Rawat cited no evidence to back up this claim of public readiness – other than speaking of some unidentified social media posts. When anchor Rahul Shivshankar asked him about the risks of encouraging vigilantism by civilians, he said this was self-defence, and that it was wrong to think ‘terrorists’ had human rights while their victims didn’t. Ignoring all the cases of mistaken identity from Andhra Pradesh and Assam to Palghar in Maharashtra, he added that village ‘self-defence’ against intruders like cattle thieves is a fact of life across India and even when villagers end up killing someone, the courts take the wider circumstances of the threat posed by intruders into account.

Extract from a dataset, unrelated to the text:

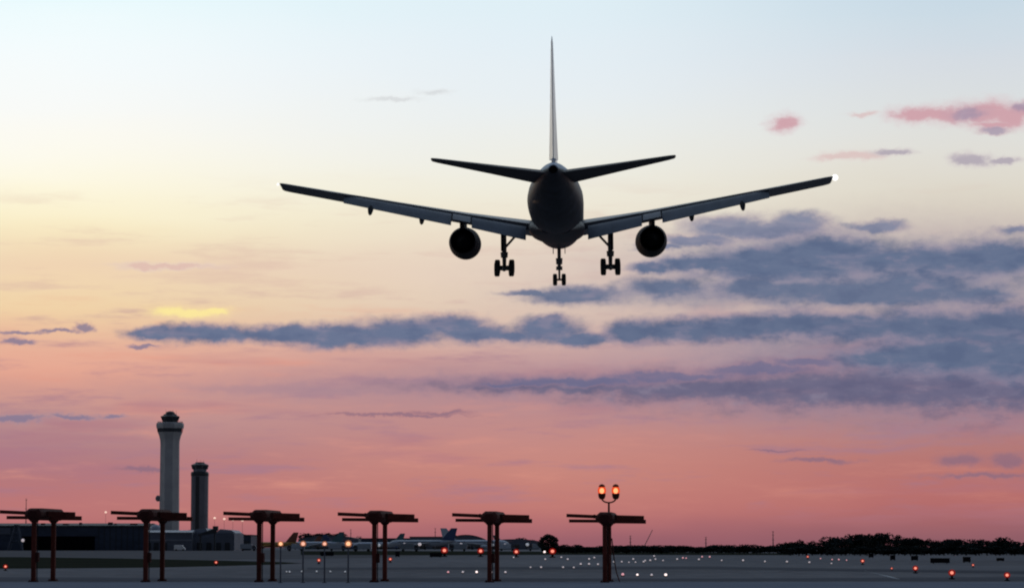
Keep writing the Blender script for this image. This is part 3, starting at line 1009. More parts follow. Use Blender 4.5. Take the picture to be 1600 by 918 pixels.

Also read: Justice Arun Mishra Needs a Lesson on Peace and Human Rights in the Northeast

Both Doval and Rawat are only echoing the line taken by Prime Minister Modi at a National Human Rights Commission event last month, when he said that “some people see human rights violations in some incidents but not in others. Human rights are violated when viewed via political spectacles. Selective behaviour is harmful to democracy… Some try to dent the country’s image in the name of human rights… Looking at human rights with an eye on political gains and loss harms these rights as well as democracy.”

In sum, what we have here is a clear elaboration of the view that accusing the government and its security agencies of human rights violations threatens national security and is thus a criminal act, possibly a seditious one.

This is precisely the mindset which leads to the Tripura police filing terror charges against lawyers who produced a fact-finding report on the recent anti-Muslim violence in the state, or indeed the filing of serious criminal charges like sedition against journalists who reported that the farmer who died during the January 26 protest in Delhi had been shot dead. Whether the Supreme Court is willing to go along with this new theory of rights is another matter.